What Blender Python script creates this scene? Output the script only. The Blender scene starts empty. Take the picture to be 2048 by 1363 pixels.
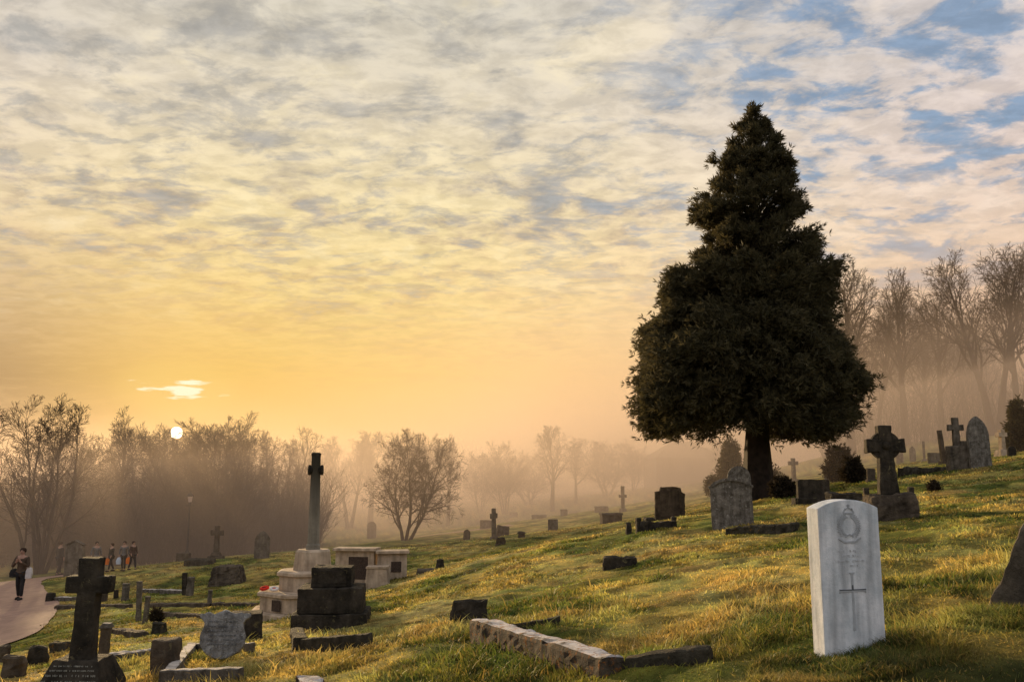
import bpy, bmesh, math, random
import numpy as np
from mathutils import Vector, Matrix, Euler, noise as mnoise

rng = np.random.default_rng(7)
random.seed(7)
sc = bpy.context.scene
COL = sc.collection
R = math.radians

# ------------------------------------------------------------------ camera
FPX = 1774.0
HORIZON = 960.0
PITCH = math.atan((HORIZON - 681.5) / FPX)
CP, SP = math.cos(PITCH), math.sin(PITCH)
cam_d = bpy.data.cameras.new('camera')
cam = bpy.data.objects.new('camera', cam_d)
COL.objects.link(cam)
cam.location = (0, 0, 0)
cam.rotation_euler = (math.pi / 2 + PITCH, 0, 0)
cam_d.sensor_width = 36.0
cam_d.lens = 36.0 * FPX / 2048.0
cam_d.clip_start = 0.1
cam_d.clip_end = 9000
sc.camera = cam


def ray(px, py):
    """direction of a photograph point, scaled to a depth of 1 along the view axis"""
    u, v = (px - 1024.0) / FPX, (681.5 - py) / FPX
    return np.array([u, CP - v * SP, SP + v * CP])




def height_at(py, Y):
    """height above the eye of something seen at photograph row py and distance Y"""
    d = ray(1024, py)
    return d[2] / d[1] * Y


# ------------------------------------------------------------------ terrain
CTRL = [
    (1024, 1363, 6.0), (1215, 1340, 5.7), (1690, 1300, 4.9), (2048, 1215, 5.6), (2000, 1363, 3.9), (1400, 1363, 4.9),
    (170, 1345, 8.5), (0, 1363, 8.8), (440, 1320, 8.6), (640, 1363, 7.3), (665, 1235, 13), (660, 1285, 10.5),
    (950, 1270, 7.7), (940, 1238, 9.2), (620, 1225, 20), (740, 1160, 24), (812, 1078, 48), (523, 1115, 38),
    (432, 1116, 38), (367, 1120, 40), (375, 1190, 27), (455, 1168, 30), (278, 1238, 19), (205, 1315, 10.2),
    (75, 1320, 11), (20, 1345, 10), (115, 1215, 24), (38, 1197, 30), (75, 1240, 24), (35, 1275, 20), (0, 1285, 19.5),
    (150, 1150, 42), (230, 1138, 50), (330, 1128, 52), (88, 1120, 62), (700, 1088, 60), (933, 1078, 42), (988, 1075, 38),
    (1106, 1058, 42), (1222, 1042, 42), (1246, 1022, 55), (1128, 1030, 58), (1340, 1042, 29), (1300, 1057, 25),
    (1240, 1128, 14), (870, 1140, 20), (1465, 1052, 17), (1480, 1012, 22), (1515, 995, 28), (1625, 1002, 23),
    (1780, 1032, 15), (1915, 935, 25), (2048, 905, 32), (1700, 960, 34), (2007, 910, 40), (1850, 920, 38), (1588, 960, 50),
    (1400, 1000, 45), (1950, 1060, 10), (1500, 1160, 9), (1200, 1180, 10.5), (1900, 880, 85), (1700, 900, 80),
    (1120, 1030, 85), (900, 1050, 85), (500, 1090, 75), (300, 1110, 65), (1350, 990, 80), (500, 1030, 150),
    (1200, 985, 150), (1900, 880, 150), (-200, 1180, 40), (-200, 1330, 18), (2300, 860, 40), (2300, 1120, 8),
]
_P = []
for px, py, d in CTRL:
    r_ = ray(px, py)
    t_ = d / r_[1]
    _P.append((r_[0] * t_, d, r_[2] * t_))
_P += [(0, -8, -1.15), (8, -8, .3), (-8, -8, -2.6), (0, 0, -1.28), (0, -30, -1.5), (3, 1, -.75), (-4, 2, -1.6)]
_P = np.array(_P)


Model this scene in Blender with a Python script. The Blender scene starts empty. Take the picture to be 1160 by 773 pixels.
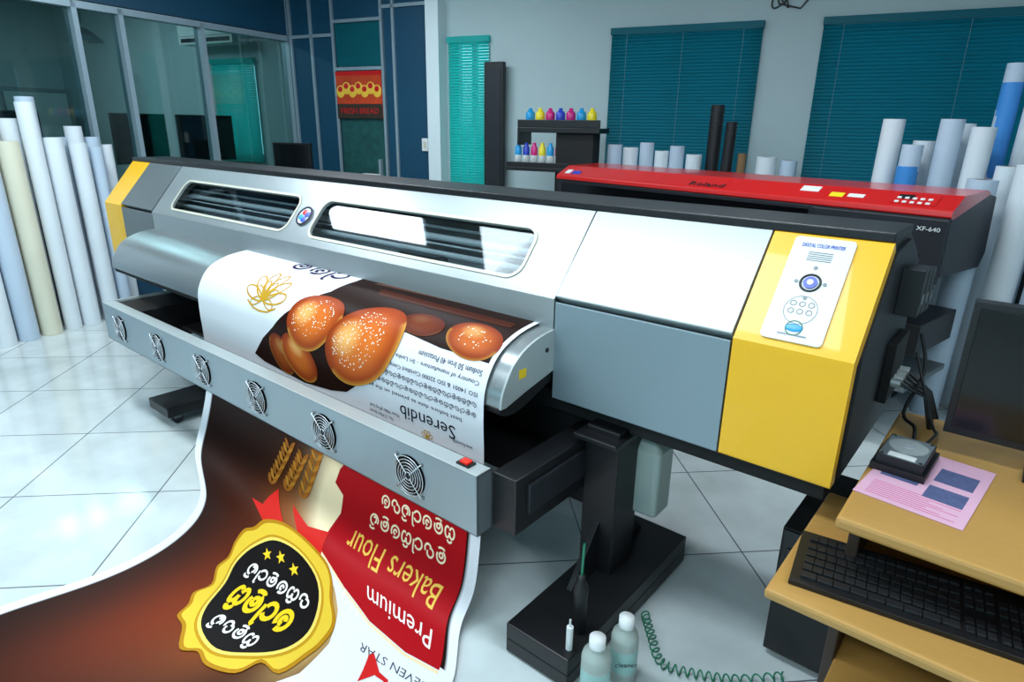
import bpy, bmesh, math, random
from math import sin, cos, pi, radians
from mathutils import Vector, Matrix
random.seed(7)
scn=bpy.context.scene
COL=scn.collection
scn.view_settings.view_transform='Standard'
scn.view_settings.exposure=.12

# ------------------------------------------------------------------ materials
def lin(c):
    c=[x/255. for x in c]
    return tuple((x/12.92 if x<=.04045 else ((x+.055)/1.055)**2.4) for x in c)+(1,)
def mat(name,rgb,rough=.5,metal=0.,var=.06,nscale=12.,bump=0.,emit=0.,emitrgb=None,trans=0.,alpha=1.,coat=0.,spec=.5,aniso=False):
    m=bpy.data.materials.new(name);m.use_nodes=True
    nt=m.node_tree;b=nt.nodes['Principled BSDF']
    c=lin(rgb)
    tc=nt.nodes.new('ShaderNodeTexCoord');no=nt.nodes.new('ShaderNodeTexNoise');no.inputs['Scale'].default_value=nscale;no.inputs['Detail'].default_value=4
    if aniso:
        mp=nt.nodes.new('ShaderNodeMapping');mp.inputs['Scale'].default_value=(1,25,25);nt.links.new(tc.outputs['Object'],mp.inputs[0]);nt.links.new(mp.outputs[0],no.inputs['Vector'])
    else: nt.links.new(tc.outputs['Object'],no.inputs['Vector'])
    mx=nt.nodes.new('ShaderNodeMix');mx.data_type='RGBA'
    mx.inputs[6].default_value=tuple(x*(1-var) for x in c[:3])+(1,);mx.inputs[7].default_value=tuple(min(1,x*(1+var)) for x in c[:3])+(1,)
    nt.links.new(no.outputs[0],mx.inputs[0]);nt.links.new(mx.outputs[2],b.inputs['Base Color'])
    b.inputs['Roughness'].default_value=rough;b.inputs['Metallic'].default_value=metal
    b.inputs['Specular IOR Level'].default_value=spec;b.inputs['Coat Weight'].default_value=coat
    b.inputs['Transmission Weight'].default_value=trans;b.inputs['Alpha'].default_value=alpha
    if emit: 
        b.inputs['Emission Color'].default_value=lin(emitrgb or rgb);b.inputs['Emission Strength'].default_value=emit
    if bump:
        bp=nt.nodes.new('ShaderNodeBump');bp.inputs['Strength'].default_value=bump;bp.inputs['Distance'].default_value=.01
        nt.links.new(no.outputs[0],bp.inputs['Height']);nt.links.new(bp.outputs[0],b.inputs['Normal'])
    return m
def attr_mat(name,rough=.35):
    m=bpy.data.materials.new(name);m.use_nodes=True;nt=m.node_tree;b=nt.nodes['Principled BSDF']
    a=nt.nodes.new('ShaderNodeVertexColor');a.layer_name='Col'
    nt.links.new(a.outputs[0],b.inputs['Base Color']);b.inputs['Roughness'].default_value=rough;b.inputs['Specular IOR Level'].default_value=.1
    return m
def floor_mat():
    m=bpy.data.materials.new('floor_tiles');m.use_nodes=True;nt=m.node_tree;b=nt.nodes['Principled BSDF']
    tc=nt.nodes.new('ShaderNodeTexCoord');mp=nt.nodes.new('ShaderNodeMapping');mp.inputs['Rotation'].default_value=(0,0,radians(45));mp.inputs['Location'].default_value=(.18,.1,0)
    br=nt.nodes.new('ShaderNodeTexBrick');br.offset=0;br.inputs['Scale'].default_value=1;br.inputs['Brick Width'].default_value=.6;br.inputs['Row Height'].default_value=.6
    br.inputs['Mortar Size'].default_value=.0035;br.inputs['Mortar Smooth'].default_value=.3
    br.inputs['Color1'].default_value=lin((208,216,215));br.inputs['Color2'].default_value=lin((196,207,208));br.inputs['Mortar'].default_value=lin((98,103,108))
    nt.links.new(tc.outputs['Object'],mp.inputs[0]);nt.links.new(mp.outputs[0],br.inputs[0])
    no=nt.nodes.new('ShaderNodeTexNoise');no.inputs['Scale'].default_value=5;no.inputs['Detail'].default_value=8;nt.links.new(tc.outputs['Object'],no.inputs[0])
    cr=nt.nodes.new('ShaderNodeMapRange');cr.inputs[1].default_value=.3;cr.inputs[2].default_value=.7;cr.inputs[3].default_value=.86;cr.inputs[4].default_value=1.05;nt.links.new(no.outputs[0],cr.inputs[0])
    mm=nt.nodes.new('ShaderNodeVectorMath');mm.operation='MULTIPLY';nt.links.new(br.outputs[0],mm.inputs[0]);nt.links.new(cr.outputs[0],mm.inputs[1])
    nt.links.new(mm.outputs[0],b.inputs['Base Color']);b.inputs['Roughness'].default_value=.12
    return m
def blind_mat(name,rgb,t=.5,rgb2=None):
    m=bpy.data.materials.new(name);m.use_nodes=True;nt=m.node_tree;b=nt.nodes['Principled BSDF'];out=nt.nodes['Material Output']
    b.inputs['Base Color'].default_value=lin(rgb);b.inputs['Roughness'].default_value=.5
    tr=nt.nodes.new('ShaderNodeBsdfTranslucent');tr.inputs[0].default_value=lin(rgb2 or rgb)
    ms=nt.nodes.new('ShaderNodeMixShader');ms.inputs[0].default_value=t
    nt.links.new(b.outputs[0],ms.inputs[1]);nt.links.new(tr.outputs[0],ms.inputs[2]);nt.links.new(ms.outputs[0],out.inputs[0])
    return m
def glass_mat(name,rgb=(200,225,225),mix=.12,k=1.0):
    m=bpy.data.materials.new(name);m.use_nodes=True;nt=m.node_tree;nt.nodes.remove(nt.nodes['Principled BSDF']);out=nt.nodes['Material Output']
    t=nt.nodes.new('ShaderNodeBsdfTransparent');t.inputs[0].default_value=lin(rgb)
    g=nt.nodes.new('ShaderNodeBsdfGlossy');g.inputs['Roughness'].default_value=.03
    ms=nt.nodes.new('ShaderNodeMixShader');fr=nt.nodes.new('ShaderNodeFresnel');fr.inputs[0].default_value=1.4
    ad=nt.nodes.new('ShaderNodeMath');ad.operation='MULTIPLY_ADD';ad.inputs[1].default_value=k;ad.inputs[2].default_value=mix*.3;nt.links.new(fr.outputs[0],ad.inputs[0])
    nt.links.new(ad.outputs[0],ms.inputs[0]);nt.links.new(t.outputs[0],ms.inputs[1]);nt.links.new(g.outputs[0],ms.inputs[2]);nt.links.new(ms.outputs[0],out.inputs[0])
    return m

M={}
M['silver']=mat('silver_paint',(154,162,164),.32,.42,.04,6)
M['silver_d']=mat('silver_dark_paint',(112,120,123),.4,.38,.04,6)
M['silver_l']=mat('silver_light_paint',(174,182,182),.36,.25,.03,6)
M['panel_b']=mat('panel_bluegrey',(134,152,160),.38,.35,.04,6)
M['bar']=mat('bar_paint',(158,172,180),.38,.25,.04,6)
M['brushed']=mat('brushed_aluminium',(165,172,174),.28,.75,.08,30,aniso=True)
M['rail']=mat('rail_steel',(205,212,214),.35,0,.05,30,aniso=True)
M['inner']=mat('inner_grey',(84,90,94),.6,0,.05,10)
M['chrome']=mat('chrome_wire',(225,230,235),.25,.6,.03,20)
M['yellow']=mat('yellow_paint',(246,186,4),.38,0,.04,5,coat=.3)
M['black']=mat('black_plastic',(17,18,21),.42,0,.15,20)
M['blackm']=mat('black_matte',(10,11,13),.7,0,.15,20)
M['dark']=mat('fan_opening_shade',(5,5,6),.9,0,.2,10,spec=.1)
M['charcoal']=mat('charcoal_metal',(38,41,47),.45,.3,.1,15)
M['cream']=mat('cream_trim',(205,202,184),.45,0,.03,10)
M['white']=mat('white_plastic',(226,230,230),.4,0,.03,10)
M['roll']=mat('roll_paper',(222,230,236),.6,0,.06,4)
M['rollb']=mat('roll_bluish',(188,205,222),.55,0,.06,4)
M['rollc']=mat('roll_cream',(218,216,194),.6,0,.06,4)
M['rollblue']=mat('roll_blue',(60,140,215),.5,0,.06,4)
M['core']=mat('cardboard_core',(130,100,70),.8,0,.15,30)
M['rollk']=mat('roll_black',(20,21,25),.5,0,.1,10)
M['red']=mat('red_gloss',(200,20,20),.3,0,.06,5,coat=.4)
M['wallw']=mat('wall_paint',(172,190,193),.7,0,.06,1.5,bump=.05)
M['wallblue']=mat('blue_cladding',(5,66,94),.5,0,.12,3)
M['alu']=mat('aluminium_frame',(156,176,188),.4,.4,.05,20)
M['pil']=mat('pilaster_paint',(210,224,228),.6,0,.04,3)
M['ceil']=mat('ceiling_paint',(200,205,205),.8,0,.03,2)
M['wood']=mat('desk_laminate',(184,140,74),.42,0,.12,18,aniso=True)
M['woodd']=mat('dark_laminate',(52,38,28),.5,0,.2,18)
M['screen']=mat('screen_black',(6,7,9),.15,0,.1,5)
M['key']=mat('key_black',(24,25,28),.5,0,.1,60)
M['pink']=mat('pink_paper',(218,170,194),.7,0,.03,20)
M['ink']=mat('ink_print',(30,34,60),.6,0,.1,20)
M['bluep']=mat('photo_print',(80,90,130),.6,0,.4,60)
M['redled']=mat('red_switch',(220,40,20),.3,0,.05,20,emit=.3)
M['glass']=glass_mat('window_glass',k=.45)
M['smoke']=glass_mat('smoked_cover',(222,228,230),.03,.12)
M['blind']=blind_mat('teal_blind',(14,132,146),.6,(12,150,166))
M['blindb']=blind_mat('bright_teal_blind',(60,200,196),.65,(70,230,222))
M['teal']=mat('green_coil',(20,120,90),.4,0,.1,10)
M['bottle']=mat('hdpe_bottle',(200,214,208),.4,0,.03,10,trans=.35)
M['lab']=mat('bottle_liquid',(160,200,195),.5,0,.05,10)
M['poster_o']=mat('poster_orange',(190,60,20),.5,0,.6,9)
M['poster_y']=mat('poster_yellow',(240,190,60),.5,0,.1,9)
M['poster_g']=mat('poster_green',(24,78,78),.5,0,.7,14)
M['cyan']=mat('ink_cyan',(20,150,210),.3);M['mag']=mat('ink_magenta',(200,30,120),.3);M['yel']=mat('ink_yellow',(235,215,40),.3);M['blu']=mat('ink_blue',(40,70,190),.3)
M['lamp']=mat('lamp_diffuser',(240,248,255),.5,0,.01,5,emit=4,emitrgb=(225,240,255))
M['warn']=mat('warning_yellow',(240,200,20),.5)
M['floor']=floor_mat()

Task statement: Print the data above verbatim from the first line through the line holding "return d[2] / d[1] * Y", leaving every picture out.

Output:
What Blender Python script creates this scene? Output the script only. The Blender scene starts empty. Take the picture to be 2048 by 1363 pixels.
import bpy, bmesh, math, random
import numpy as np
from mathutils import Vector, Matrix, Euler, noise as mnoise

rng = np.random.default_rng(7)
random.seed(7)
sc = bpy.context.scene
COL = sc.collection
R = math.radians

# ------------------------------------------------------------------ camera
FPX = 1774.0
HORIZON = 960.0
PITCH = math.atan((HORIZON - 681.5) / FPX)
CP, SP = math.cos(PITCH), math.sin(PITCH)
cam_d = bpy.data.cameras.new('camera')
cam = bpy.data.objects.new('camera', cam_d)
COL.objects.link(cam)
cam.location = (0, 0, 0)
cam.rotation_euler = (math.pi / 2 + PITCH, 0, 0)
cam_d.sensor_width = 36.0
cam_d.lens = 36.0 * FPX / 2048.0
cam_d.clip_start = 0.1
cam_d.clip_end = 9000
sc.camera = cam


def ray(px, py):
    """direction of a photograph point, scaled to a depth of 1 along the view axis"""
    u, v = (px - 1024.0) / FPX, (681.5 - py) / FPX
    return np.array([u, CP - v * SP, SP + v * CP])




def height_at(py, Y):
    """height above the eye of something seen at photograph row py and distance Y"""
    d = ray(1024, py)
    return d[2] / d[1] * Y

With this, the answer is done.